Few minutes after the news was published, BTC lost 5% and plunged to a daily low of $42,976 based on BitStamp exchange data. You’d recall that the price of the leading cryptocurrency fell sharply towards the $38k range following news of debt issues surrounding China’s real estate behemoth, Evergrande.
ETH/USD Pair Drops By 13.5%
Asides from BTC’s drop in price, ETH also dropped to $2,736 – a 13.5% loss. Despite performing poorly compared to certain altcoins, traders are selling such altcoins while retaining their BTC holdings. For example, ETH’s YTD gains are more than 270%, while BTC’s is closer to 40%. Yet, ETH experiences more dumps than BTC.
However, technical indicators predict that ETH’s performance in the upcoming sessions will be better than BTC. The second-largest digital asset has created a bull flag pattern. This pattern often develops when an asset’s price steadies or drops after a strong rally.

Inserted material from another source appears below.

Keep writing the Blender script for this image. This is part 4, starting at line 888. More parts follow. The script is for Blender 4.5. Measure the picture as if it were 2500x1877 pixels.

Hence, the maximum profit for the ETH/BTC pair on this bull flag pattern will be at the peak of the flagpole’s length. The ETH/BTC pair will be targeting a rally past its previous high of 0.0825 BTC.
Fundamental Factors For ETH Bullish Bias
ETH price is also predicted to rise since Ethereum remains the recognized leader in the nascent DeFi space. 69% of the TVL of all Dapps in the DeFi space are on the Ethereum network. As of last month, the industry’s TVL rose to $143B.
This increases the demand for ETH and, consequently, its price. Also, if holders keep locking their holdings in the token’s PoS smart contracts, supply may shrink. However, Ethereum continues to burn its ETH tokens following the adoption of its EIP proposal, with an estimated average of 13,500 ETH burned every day as of this writing.